NTEU Supports Bills Returning Partnership to the Federal Workplace

10/21/2007

10/18/07: NTEU National President Colleen Kelley today welcomed legislation in both the House and Senate that would reinstate the partnership concept that served federal labor and management so well before it was abandoned by this administration very early in its tenure. “The Federal Labor-Management Partnership Act of 2007 holds great promise for federal employees, their agencies and our country,” she said.

NTEU was an early and strong backer of such partnership efforts, which were successfully implemented under an executive order issued by former President Clinton; that order was rescinded by President Bush less than a month after he took office in 2001.

The new legislation that would reinstate national and local labor-management partnership councils was introduced in the House by Rep. Danny Davis (D-Ill.), chairman of the Oversight and Government Reform Subcommittee on the Federal Workforce, and in the Senate by Sen. Daniel Akaka (D-Hawaii), chairman of the Homeland Security and Governmental Affairs Subcommittee on Oversight of Government Management. The councils would be balanced groups that strive to improve the federal sector and better serve the public.

“Chairmen Akaka and Davis have shown outstanding leadership in proposing this well thought out bill that has the promise of bringing labor and management together again.
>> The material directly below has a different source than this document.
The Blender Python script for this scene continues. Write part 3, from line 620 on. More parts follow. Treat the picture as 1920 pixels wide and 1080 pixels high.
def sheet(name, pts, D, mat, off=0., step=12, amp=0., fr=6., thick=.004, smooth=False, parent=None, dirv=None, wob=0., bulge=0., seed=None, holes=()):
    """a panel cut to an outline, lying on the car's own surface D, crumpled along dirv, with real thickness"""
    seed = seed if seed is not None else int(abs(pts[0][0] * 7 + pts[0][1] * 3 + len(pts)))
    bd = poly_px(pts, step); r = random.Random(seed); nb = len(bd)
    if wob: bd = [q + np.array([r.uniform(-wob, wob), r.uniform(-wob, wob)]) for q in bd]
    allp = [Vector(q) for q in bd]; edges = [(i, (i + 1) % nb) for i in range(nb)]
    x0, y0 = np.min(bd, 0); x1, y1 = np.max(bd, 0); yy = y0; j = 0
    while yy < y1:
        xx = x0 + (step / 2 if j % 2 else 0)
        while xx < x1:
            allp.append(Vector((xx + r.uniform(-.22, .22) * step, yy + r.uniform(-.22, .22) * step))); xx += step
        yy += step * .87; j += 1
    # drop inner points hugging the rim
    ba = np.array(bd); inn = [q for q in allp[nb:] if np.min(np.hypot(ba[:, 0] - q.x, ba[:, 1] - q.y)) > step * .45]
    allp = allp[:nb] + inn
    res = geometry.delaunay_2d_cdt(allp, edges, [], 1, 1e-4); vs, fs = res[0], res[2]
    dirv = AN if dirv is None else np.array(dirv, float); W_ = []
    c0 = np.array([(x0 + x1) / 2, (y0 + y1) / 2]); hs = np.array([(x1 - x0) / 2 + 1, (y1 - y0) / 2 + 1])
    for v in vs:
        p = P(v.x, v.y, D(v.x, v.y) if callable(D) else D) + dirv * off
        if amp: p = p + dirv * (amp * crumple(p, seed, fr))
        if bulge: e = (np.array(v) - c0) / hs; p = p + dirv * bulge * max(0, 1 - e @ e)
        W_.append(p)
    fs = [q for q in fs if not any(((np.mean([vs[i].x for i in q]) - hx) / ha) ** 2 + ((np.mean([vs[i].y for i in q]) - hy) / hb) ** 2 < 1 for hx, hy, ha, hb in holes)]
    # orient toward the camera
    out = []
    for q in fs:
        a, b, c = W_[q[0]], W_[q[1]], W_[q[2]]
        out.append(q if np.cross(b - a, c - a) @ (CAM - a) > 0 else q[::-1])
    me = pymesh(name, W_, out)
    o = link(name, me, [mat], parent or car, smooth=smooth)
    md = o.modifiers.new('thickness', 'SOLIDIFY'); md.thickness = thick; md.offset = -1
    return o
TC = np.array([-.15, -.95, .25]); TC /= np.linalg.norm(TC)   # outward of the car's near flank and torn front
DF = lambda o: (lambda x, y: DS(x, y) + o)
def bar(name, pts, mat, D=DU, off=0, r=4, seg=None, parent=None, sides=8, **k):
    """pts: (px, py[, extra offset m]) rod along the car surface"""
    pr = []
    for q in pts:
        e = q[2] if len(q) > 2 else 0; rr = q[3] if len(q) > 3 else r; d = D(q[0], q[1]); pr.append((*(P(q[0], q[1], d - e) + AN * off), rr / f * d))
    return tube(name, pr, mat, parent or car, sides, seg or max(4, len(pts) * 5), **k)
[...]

I commend them on their foresight which promises to be good for the entire government workforce and the people it serves,” President Kelley said. “Labor-management partnership fosters the pre-decisional involvement of front-line employees,” she added. “Such involvement is critical to an organization’s success in carrying out its mission, whether that is in the public or private sectors.”

She noted that in 1991, the General Accounting Office reported that federal labor-management relations were “too adversarial, and bogged down by litigation over procedural issues and minutiae.” Seven years later, however, under the partnership concept, the Office of Personnel Management (OPM) concluded that there “has been a sizeable shift toward labor-management cooperation and away from the mutually destructive, adversarial relationships common in the past.”
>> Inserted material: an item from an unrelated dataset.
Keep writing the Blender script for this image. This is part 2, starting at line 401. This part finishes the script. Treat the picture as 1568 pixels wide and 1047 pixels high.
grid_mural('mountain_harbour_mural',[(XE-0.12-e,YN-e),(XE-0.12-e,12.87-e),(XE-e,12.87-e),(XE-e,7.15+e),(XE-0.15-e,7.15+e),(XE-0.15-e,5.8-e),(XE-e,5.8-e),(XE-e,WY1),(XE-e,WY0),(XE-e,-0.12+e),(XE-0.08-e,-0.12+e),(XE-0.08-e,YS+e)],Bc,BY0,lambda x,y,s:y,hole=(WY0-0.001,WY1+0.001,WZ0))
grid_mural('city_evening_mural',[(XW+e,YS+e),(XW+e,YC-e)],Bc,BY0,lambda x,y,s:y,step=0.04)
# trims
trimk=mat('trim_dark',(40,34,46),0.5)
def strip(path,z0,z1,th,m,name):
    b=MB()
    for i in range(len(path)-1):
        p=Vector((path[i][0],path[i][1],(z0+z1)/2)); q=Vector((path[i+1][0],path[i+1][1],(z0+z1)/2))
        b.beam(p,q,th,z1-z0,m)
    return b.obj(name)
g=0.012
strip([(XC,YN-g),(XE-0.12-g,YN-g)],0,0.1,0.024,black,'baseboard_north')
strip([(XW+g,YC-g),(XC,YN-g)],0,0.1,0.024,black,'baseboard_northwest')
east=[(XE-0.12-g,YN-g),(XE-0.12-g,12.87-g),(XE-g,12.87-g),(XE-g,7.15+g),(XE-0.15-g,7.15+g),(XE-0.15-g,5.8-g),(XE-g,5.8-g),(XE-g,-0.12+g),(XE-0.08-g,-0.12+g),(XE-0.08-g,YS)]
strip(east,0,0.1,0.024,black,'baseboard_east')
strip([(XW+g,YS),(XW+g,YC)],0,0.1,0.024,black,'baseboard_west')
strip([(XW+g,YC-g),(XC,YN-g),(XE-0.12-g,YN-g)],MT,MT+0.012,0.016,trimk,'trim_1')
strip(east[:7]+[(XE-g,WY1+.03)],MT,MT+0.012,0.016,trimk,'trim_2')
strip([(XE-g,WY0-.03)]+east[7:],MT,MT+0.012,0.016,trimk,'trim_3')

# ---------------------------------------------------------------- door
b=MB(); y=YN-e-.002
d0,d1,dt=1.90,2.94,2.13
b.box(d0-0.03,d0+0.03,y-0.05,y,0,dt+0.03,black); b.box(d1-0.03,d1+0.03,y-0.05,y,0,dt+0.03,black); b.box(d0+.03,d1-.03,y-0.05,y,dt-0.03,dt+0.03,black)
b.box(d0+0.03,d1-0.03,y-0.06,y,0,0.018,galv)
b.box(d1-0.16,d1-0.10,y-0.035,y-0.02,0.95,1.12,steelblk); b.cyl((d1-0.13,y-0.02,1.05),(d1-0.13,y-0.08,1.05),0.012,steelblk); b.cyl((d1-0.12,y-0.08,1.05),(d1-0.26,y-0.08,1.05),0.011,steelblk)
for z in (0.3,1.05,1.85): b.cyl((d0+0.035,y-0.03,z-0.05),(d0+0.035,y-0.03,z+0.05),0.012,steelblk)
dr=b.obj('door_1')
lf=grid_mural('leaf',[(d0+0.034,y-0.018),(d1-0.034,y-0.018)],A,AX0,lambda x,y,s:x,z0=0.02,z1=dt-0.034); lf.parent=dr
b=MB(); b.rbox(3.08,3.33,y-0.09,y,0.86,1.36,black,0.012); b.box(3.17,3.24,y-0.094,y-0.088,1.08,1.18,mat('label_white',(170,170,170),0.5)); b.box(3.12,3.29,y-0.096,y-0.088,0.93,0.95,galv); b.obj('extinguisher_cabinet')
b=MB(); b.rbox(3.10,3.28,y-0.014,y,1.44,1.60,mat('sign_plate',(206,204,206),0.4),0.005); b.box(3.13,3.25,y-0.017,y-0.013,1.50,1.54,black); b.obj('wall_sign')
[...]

During that period, NTEU was a strong advocate for partnership, Kelley said, noting as just one example the considerable success the former Customs Service, working closely with NTEU, realized in seizures of illegal drugs and contraband money during a six-month program nearly a decade ago known as “Operation Brass Ring.”

“Partnership works,” the NTEU leader said, “and approval of this legislation would be a major step forward in addressing a number of serious problems now impacting the federal workplace.”

The Akaka-Davis measures would establish the Federal Labor-Management Partnership Council, made up of officials from a variety of government agencies—including OPM, the Office of Management and Budget, Federal Labor Relations Authority, Federal Mediation and Conciliation Service, and others—along with representatives of federal unions, the Senior Executive Service and the Federal Managers Association.

Its primary goals would be to support local labor-management partnerships that would work toward consensual dispute resolution, and foster cooperative efforts aimed at improving agency performance as well as customer and employee satisfaction.

“Frontline employees have good ideas on how to do things better for the public and the taxpayer. Labor-management partnerships provide a process for them to participate in helping their agencies better accomplish their missions,” President Kelley said.